===== Data
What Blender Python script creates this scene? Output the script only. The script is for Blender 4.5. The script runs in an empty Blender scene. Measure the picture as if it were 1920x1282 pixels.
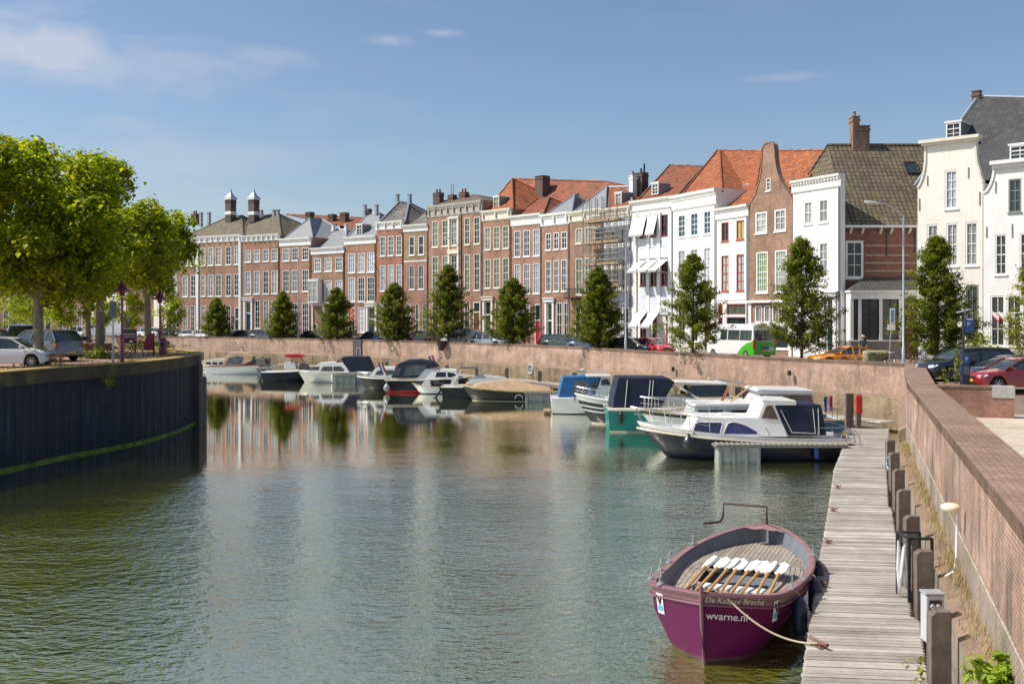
import bpy, bmesh, math, random
from mathutils import Vector, Matrix
from mathutils.geometry import tessellate_polygon
PI = math.pi
rad = math.radians
random.seed(7)
COL = bpy.context.scene.collection
# ------------------------------------------------------------------ survey of the place
EYE = 3.1          # eye above the street (z = 0)
FL = 1867.0        # focal length in photo pixels
HZ = 595.0         # horizon line
WZ = -3.15         # water level
DZ = -2.5          # dock deck level
def gp(px, py, z):             # point at height z seen at (px, py)
    Y = FL * (EYE - z) / (py - HZ)
    return Vector(((px - 960) / FL * Y, Y, z))
def at(px, Y, z=0.0): return Vector(((px - 960) / FL * Y, Y, z))
def zz(py, Y): return EYE - (py - HZ) / FL * Y
def lerp(a, b, t): return a + (b - a) * t
def interp(tab, x):
    if x <= tab[0][0]: return tab[0][1]
    for (a, va), (b, vb) in zip(tab, tab[1:]):
        if x <= b: return va + (vb - va) * (x - a) / (b - a)
    return tab[-1][1]

# ------------------------------------------------------------------ materials
def nt(name):
    m = bpy.data.materials.new(name); m.use_nodes = True
    n = m.node_tree; b = n.nodes['Principled BSDF']
    return m, n, b
def N(n, t, **k):
    o = n.nodes.new(t)
    for a, v in k.items(): setattr(o, a, v)
    return o
def ramp(n, stops):
    r = N(n, 'ShaderNodeValToRGB'); e = r.color_ramp.elements
    while len(e) < len(stops): e.new(0.5)
    for el, (p, c) in zip(e, stops):
        el.position = p; el.color = (c[0], c[1], c[2], 1) if not isinstance(c, (int, float)) else (c, c, c, 1)
    return r
def mul(c, f): return tuple(min(1, x * f) for x in c)
def noise(n, vec, scale, detail=4, rough=.6):
    t = N(n, 'ShaderNodeTexNoise'); t.inputs['Scale'].default_value = scale
    t.inputs['Detail'].default_value = detail; t.inputs['Roughness'].default_value = rough
    if vec is not None: n.links.new(vec, t.inputs['Vector'])
    return t
def mapping(n, src, scale, rot=(0, 0, 0)):
    m = N(n, 'ShaderNodeMapping'); m.inputs['Scale'].default_value = scale; m.inputs['Rotation'].default_value = rot
    n.links.new(src, m.inputs['Vector']); return m.outputs[0]
def mixc(n, fac, a, b, mode='MIX'):
    m = N(n, 'ShaderNodeMix', data_type='RGBA', blend_type=mode)
    for sock, v in ((m.inputs[0], fac), (m.inputs[6], a), (m.inputs[7], b)):
        if hasattr(v, 'is_linked'): n.links.new(v, sock)
        elif isinstance(v, (int, float)): sock.default_value = v if sock == m.inputs[0] else (v, v, v, 1)
        else: sock.default_value = (*v, 1)
    return m.outputs[2]
def bump(n, b, h, strength=.3, dist=.02):
    k = N(n, 'ShaderNodeBump'); k.inputs['Strength'].default_value = strength; k.inputs['Distance'].default_value = dist
    n.links.new(h, k.inputs['Height']); n.links.new(k.outputs[0], b.inputs['Normal']); return k
MC = {}
def M(name, col, rough=.6, metal=0, var=.22, scale=2.0, bmp=0.0, coat=0.0, streak=0.0):
    if name in MC: return MC[name]
    m, n, b = nt(name)
    b.inputs['Roughness'].default_value = rough; b.inputs['Metallic'].default_value = metal
    if coat: b.inputs['Coat Weight'].default_value = coat; b.inputs['Coat Roughness'].default_value = .06
    tc = N(n, 'ShaderNodeTexCoord')
    t = noise(n, tc.outputs['Object'], scale, 6, .65)
    r = ramp(n, [(.3, mul(col, 1 - var)), (.7, mul(col, 1 + var * .6))])
    n.links.new(t.outputs[0], r.inputs[0]); c = r.outputs[0]
    if streak:
        s = noise(n, mapping(n, tc.outputs['Object'], (3, 3, .25)), 1.5, 5)
        r2 = ramp(n, [(.45, 1.0), (.75, 1 - streak)]); n.links.new(s.outputs[0], r2.inputs[0])
        c = mixc(n, 1.0, c, r2.outputs[0], 'MULTIPLY')
    n.links.new(c, b.inputs['Base Color'])
    if bmp: bump(n, b, noise(n, tc.outputs['Object'], scale * 12, 3).outputs[0], bmp)
    MC[name] = m; return m
def brick(name, c1, c2, mortar, bw=.22, bh=.07, ms=.012, stain=None, stainamt=.5, pale=None, bstr=.4, drip=0):
    m, n, b = nt(name); b.inputs['Roughness'].default_value = .85
    uv = N(n, 'ShaderNodeTexCoord').outputs['UV']
    t = N(n, 'ShaderNodeTexBrick'); n.links.new(uv, t.inputs['Vector'])
    t.inputs['Scale'].default_value = 1; t.inputs['Brick Width'].default_value = bw; t.inputs['Row Height'].default_value = bh
    t.inputs['Mortar Size'].default_value = ms; t.inputs['Mortar Smooth'].default_value = .3
    t.inputs['Color1'].default_value = (*c1, 1); t.inputs['Color2'].default_value = (*c2, 1); t.inputs['Mortar'].default_value = (*mortar, 1)
    c = t.outputs['Color']
    big = noise(n, uv, .35, 8, .7); r = ramp(n, [(.3, .5), (.5, .92), (.72, 1.25)]); n.links.new(big.outputs[0], r.inputs[0])
    c = mixc(n, 1, c, r.outputs[0], 'MULTIPLY')
    fine = noise(n, uv, 5, 4, .7); r = ramp(n, [(.3, .75), (.7, 1.2)]); n.links.new(fine.outputs[0], r.inputs[0])
    c = mixc(n, 1, c, r.outputs[0], 'MULTIPLY')
    if pale:
        p = noise(n, mapping(n, uv, (.35, 1.1, 1)), .8, 7, .65); r = ramp(n, [(.5, 0.0), (.68, .75)]); n.links.new(p.outputs[0], r.inputs[0])
        c = mixc(n, r.outputs[0], c, pale)
    if stain:
        p = noise(n, mapping(n, uv, (1.3, .45, 1)), .9, 7, .7); r = ramp(n, [(.47, 0.0), (.63, stainamt)]); n.links.new(p.outputs[0], r.inputs[0])
        c = mixc(n, r.outputs[0], c, stain)
    if drip:
        p = noise(n, mapping(n, uv, (1.1, .16, 1)), 1.3, 9, .72); r = ramp(n, [(.36, 1 - drip), (.47, 1.0), (.62, 1.0), (.74, 1.22)]); n.links.new(p.outputs[0], r.inputs[0])
        c = mixc(n, 1, c, r.outputs[0], 'MULTIPLY')
    n.links.new(c, b.inputs['Base Color'])
    bump(n, b, t.outputs['Fac'], -bstr, .012)
    return m
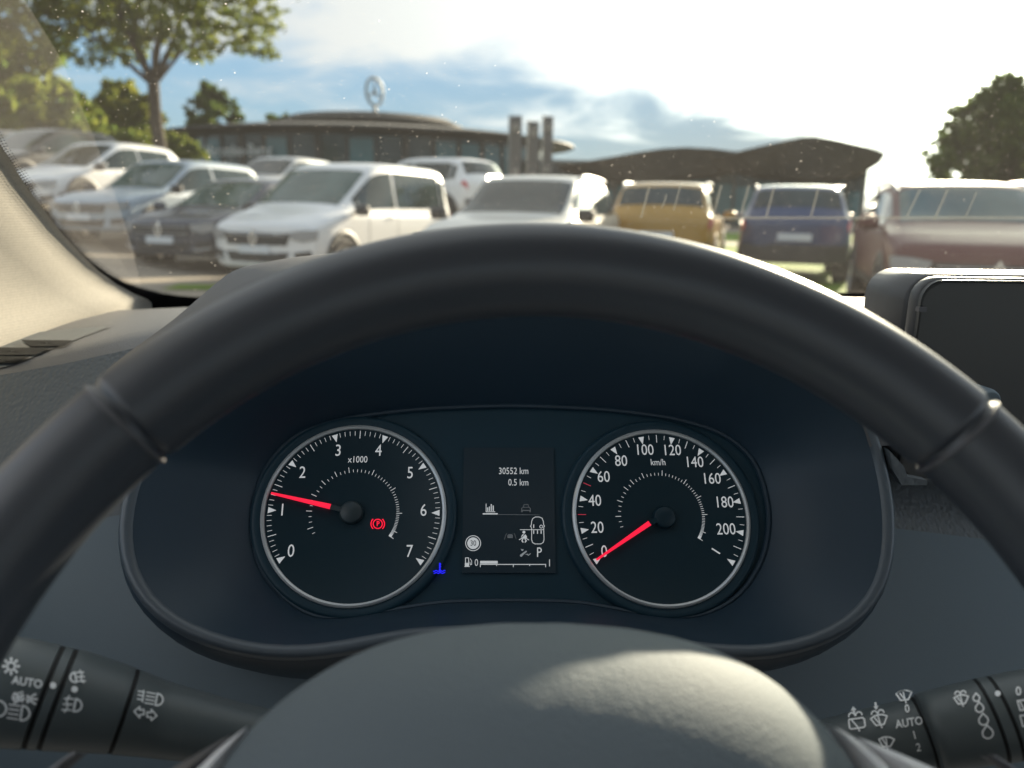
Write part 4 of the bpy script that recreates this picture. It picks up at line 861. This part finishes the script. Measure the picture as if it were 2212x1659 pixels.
k = inkd(); k.poly([(150, 1465), (150, 1420), (205, 1420), (205, 1465)]); k.line([(158, 1420), (158, 1355), (198, 1355), (198, 1420)], 10); k.line([(146, 1467), (210, 1467)], 8); k.line([(218, 1365), (238, 1395), (238, 1440), (222, 1445), (215, 1410)], 8)
k.text('0', (299, 1420), 128, .78); k.text('1', (1247, 1425), 132, .8); k.build('fuel_icon', M['mark'], disp)
k = inkd(); k.line([(348, 1440), (1200, 1440)], 10)
for x, l_ in ((350, 34), (560, 20), (778, 34), (990, 20), (1197, 34)): k.line([(x, 1440), (x, 1440+l_)], 9)
k.poly([(348, 1394), (575, 1394), (575, 1430), (348, 1430)]); k.build('fuel_gauge', M['mark'], disp)
# tell-tales
k = Ink(lambda x, y: on_cl(*z7(x, y), .0012)-CP0); k.circle((1032, 895), 38, 8, 30); k.circle((1032, 895), 56, 8, 14, 135, 225); k.circle((1032, 895), 56, 8, 14, -45, 45); k.text('P', (1034, 895), 58, .85, bold=1.5); k.build('brake_telltale', M['red'], clu)
k = Ink(lambda x, y: on_cl(*z7(x, y), .0022)-CP0); k.line([(1547, 1222), (1547, 1280)], 13); k.line([(1547, 1228), (1556, 1228)], 8); k.line([(1547, 1248), (1556, 1248)], 8)
for y0, xa, xb in ((1285, 1493, 1535), (1285, 1555, 1592), (1302, 1498, 1590)): k.line([(x, y0+4*math.sin((x-1490)*.18)) for x in np.linspace(xa, xb, 12)], 8)
k.dot((1547, 1284), 11); k.build('coolant_telltale', M['blue'], clu)

# ------------------------------------------------------------------ steering wheel
WC = A3(0, .1643, 1.0371); WT = rad(34.26); WE = A3(0, math.sin(WT), math.cos(WT)); WN = A3(0, -math.cos(WT), math.sin(WT)); WR, Wr = .17246, .01475
sw_ = empty('steering_wheel', tuple(WC)); tag(sw_, 'black leather steering wheel with rounded airbag cover in the foreground', 'steering wheel')
def wp(s_, t_, h=0.): return CXv*s_+WE*t_+WN*h
def wpx(px, py, h=0.):
    q = at_plane(px, py, WC+WN*h, WN)-WC; return q@CXv, q@WE
sA = [math.degrees(math.atan2(*wpx(x, y)[::-1])) for x, y in ((2088, 895), (270, 890))]
def rim_r(a):
    d_ = min(abs(((a-s_+180) % 360)-180) for s_ in sA); up = (sA[0] < a % 360 < sA[1])
    return Wr*(1.02 if up else 1.0)-.0011*math.exp(-(d_/.45)**2)
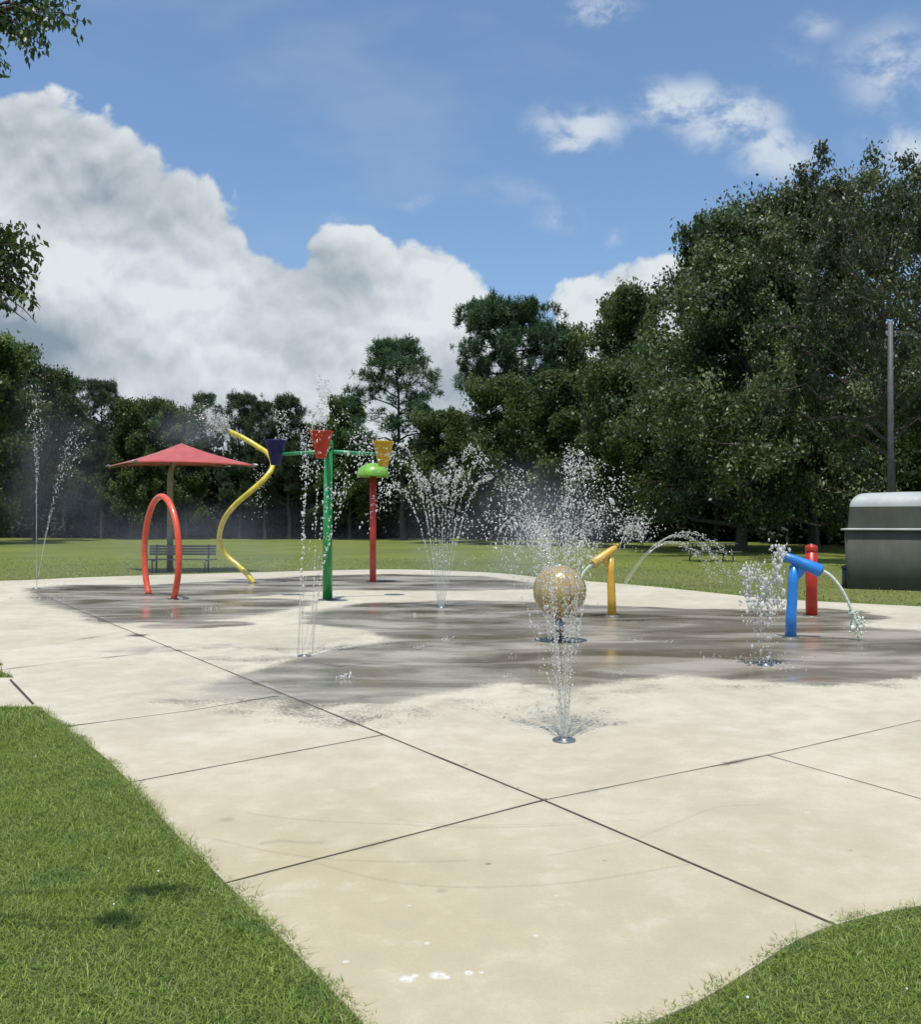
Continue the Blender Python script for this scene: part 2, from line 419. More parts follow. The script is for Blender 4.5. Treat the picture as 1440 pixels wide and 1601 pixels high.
==========
• [Goal] Show the lines from the data above that contain the string "empty".

• [Expected output]
What Blender Python script creates this scene? Output the script only. The script is for Blender 4.5. The script runs in an empty Blender scene. Measure the picture as if it were 1920x1282 pixels.
sw_ = empty('steering_wheel', tuple(WC)); tag(sw_, 'black leather steering wheel with rounded airbag cover in the foreground', 'steering wheel')